Following the ceremony, Wu confirmed that China is happy with the level of care Lin Hui received at the zoo and that an autopsy will be carried out to determine the cause of her death. He did not rule out the possibility of Thailand being given another giant panda.

“China will discuss sending a new panda to Thailand after reaching a conclusion on the death of Lin Hui.”

According to the report, Lin Hui was born in China’s Giant Panda Research and Conservation Centre, in Sichuan province, in September 2001. In October 2003, she was loaned to Chiang Mai Zoo along with her future partner Xuang Xuang, in a deal reportedly worth around US$1 million a year.

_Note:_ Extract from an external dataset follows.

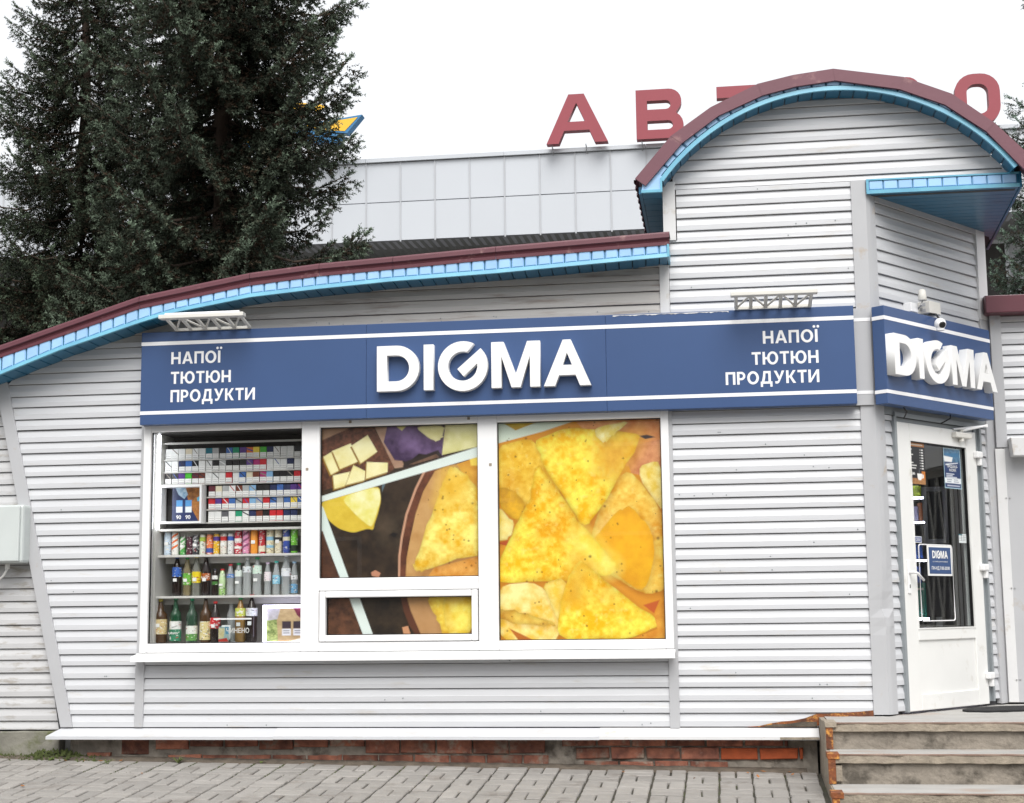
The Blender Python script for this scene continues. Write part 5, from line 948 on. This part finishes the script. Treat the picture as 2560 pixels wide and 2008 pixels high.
# ------------------------------------------------------------------ steps, mat
ST = thing('concrete_steps', 'worn concrete steps with rusty steel corner leading up to the shop door', 'steps', (.6, -.9, -.8))
TY = [(-.62, -.285), (-.95, -.458), (-1.42, -.645), (-1.80, -.83)]; SX0 = [-.478, -.490, -.505, -.52]
for k, (y, z) in enumerate(TY):
    yb = .06 if k == 0 else TY[k-1][0]+.03; x0 = SX0[k]+.03
    xs = np.linspace(x0, 3.4, 60); r_ = random.Random(40+k); m = MB()
    for x in xs:
        jz = r_.uniform(-.003, .002); jy = r_.uniform(-.005, .004); chip = .012 if r_.random() < .06 else 0
        m.v += [(x, yb+(1.35 if k == 0 else 0), z), (x, y+.012+jy, z+jz), (x, y+jy+chip, z-.010+jz), (x, y+jy+chip*.5, z-.054+jz), (x, y+.022, z-.060+jz)]
    m.f = [(i*5+j, i*5+j+1, i*5+j+6, i*5+j+5) for i in range(len(xs)-1) for j in range(4)]; m.mi = [0 if j == 0 else 1 for i in range(len(xs)-1) for j in range(4)]
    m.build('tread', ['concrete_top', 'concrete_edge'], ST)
    MB().box(x0+.04, 3.4, y-.004, y+.010, z-.006, z+.0025).build('nosing_strip', 'nosing', ST)
    m = MB(); zb = TY[k+1][1]-.005 if k < 3 else -1.1
    for i, x in enumerate(xs):
        for j in range(6): m.v.append((x, y+.030+r_.uniform(-.003, .003), z-.062+(zb-z+.062)*j/5))
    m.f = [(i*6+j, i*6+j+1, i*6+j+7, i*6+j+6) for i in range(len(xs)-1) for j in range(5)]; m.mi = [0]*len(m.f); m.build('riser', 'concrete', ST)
sd_ = MB(); sd_.prism([(.04, -.29), (-.615, -.29), (-.62, -.46), (-.945, -.465), (-.95, -.65), (-1.415, -.65), (-1.42, -1.0), (.04, -1.0)], -.484, -.450, 'x'); sd_.build('side_wall', 'concrete_edge', ST)
for k, (y, z) in enumerate(TY[:3]):
    zb = TY[k+1][1]; x0 = SX0[k]
    MB().box(x0, x0+.045, y-.008, y+.02, zb+.004, z-.03).build('steel_angle', 'rust', ST); MB().box(x0-.004, x0+.07, y-.012, y+.16 if k else y+.25, z-.028, z+.004).build('steel_cap', 'concrete_edge' if k == 0 else 'rust', ST)
    MB().box(x0+.047, x0+.085, y+.0, y+.028, zb+.02, z-.07).build('mortar_edge', 'concrete_edge', ST) if k else None
ma = MB(); n = 40; ell = [(.86+.40*math.cos(2*math.pi*i/n), .36+.20*math.sin(2*math.pi*i/n)) for i in range(n)]; ell = [(x, y) for x, y in ell]
MB().prism([tuple((Matrix.Rotation(R(38), 2) @ Vector((x-.86, y-.36)))+Vector((.90, .62))) for x, y in ell], -.284, -.272, 'z').build('doormat', 'rubber'); tag(bpy.data.objects['doormat'], 'dark oval doormat on the landing in front of the door', 'doormat')
# ------------------------------------------------------------------ meter box on the left wing
o = thing('meter_box', 'grey metal meter box with rounded edge at the far left wall', 'meter box', (-6.6, -.05, .87))
MB().box(-6.95, -6.365, -.14, .03, .875, 1.315).build('box', 'meter', o, bevel=.02); MB().box(-6.95, -6.385, -.165, -.141, .885, 1.305).build('lid', 'meter', o, bevel=.008)
MB().lathe([(.014, .83), (.018, .835), (.018, .874)], 10, (-6.52, -.06)).build('cable_gland', 'cable', o); MB().tube([(-6.52, -.06, .835), (-6.55, -.06, .78), (-6.66, -.03, .70), (-6.75, 0, .5)], .009, 8).build('cable', 'cable', o, smooth=True)
# ------------------------------------------------------------------ bus station behind
BS = thing('station_building', 'large station building with pale grey panelled fascia behind the shop', 'building', (-6, 36, -.7))
YB_ = 34.0; JX = -11.943; PWD = 1.1055
m = MB(); m.box(-34, 16, YB_+.05, YB_+1.0, 12.0, 14.55); m.build('fascia_core', 'panel_joint', BS)
pm = {}
for r, (z0, z1) in enumerate(((12.03, 13.255), (13.285, 14.545))):
    me = MB().box(.02, PWD-.02, YB_, YB_+.06, z0, z1).mesh('facade_panel', 'panel_bg')
    for k in range(-19, 25):
        o = bpy.data.objects.new('facade_panel', me); COL.objects.link(o); o.parent = BS; o.matrix_parent_inverse = wmat(BS).inverted(); o.location = (JX+PWD*k, rnd.uniform(-.004, .004), 0)
for k in range(-19, 26): MB().box(JX+PWD*k-.022, JX+PWD*k+.022, YB_-.03, YB_+.04, 11.98, 14.56).build('panel_rib', 'bg_wall', BS)
for k in range(-6, 6): MB().box(JX+4.42*k+.005, JX+4.42*(k+1)-.005, YB_-.10, YB_+1.1, 14.565, 14.685).build('parapet_cap', 'panel_bg', BS)
m = MB()
for k in range(200): x = -34+.25*k; m.add([(x, YB_+.0, 12.0), (x+.125, YB_, 12.0), (x+.25, YB_, 12.0), (x, YB_+2.6, 12.02), (x+.125, YB_+2.6, 11.96), (x+.25, YB_+2.6, 12.02)], [(0, 1, 4, 3), (1, 2, 5, 4)])
m.build('ribbed_soffit', 'bg_soffit', BS)
wl = MB(); wl.box(-34, 16, YB_+2.6, YB_+3, -1, 12.1); wl.build('wall', 'bg_wall', BS)
for k in range(-4, 5):
    x0 = -10.6+3.9*k; f = ring(x0, x0+3.0, 8.6, 11.8, .12, YB_+2.5, YB_+2.62).build('window', 'panel_bg', BS); MB().box(x0+.12, x0+2.88, YB_+2.54, YB_+2.58, 8.72, 11.68).build('pane', 'dark_int', f); MB().box(x0-.75, x0-.15, YB_+2.1, YB_+2.6, -1, 11.98).build('pillar', 'bg_wall', BS)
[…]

The terms of the loan included a stipulation that any cub born during the period of the loan would be handed over to China. In May 2009, Lin Bing became the first ever giant panda to be born in Thailand and one of the few born in captivity outside of China. Once she reached 2 years of age, she was handed over to China.

In September 2019, Xuang Xuang passed away at the zoo and Lin Hui became Thailand’s only giant panda.

The zoo re-opened its Panda House last Saturday, April 22, where visitors could look at life-sized cut-outs of Lin Hui, along with a photographic exhibition featuring the giant panda, and a space where fans could leave messages of condolence and flowers.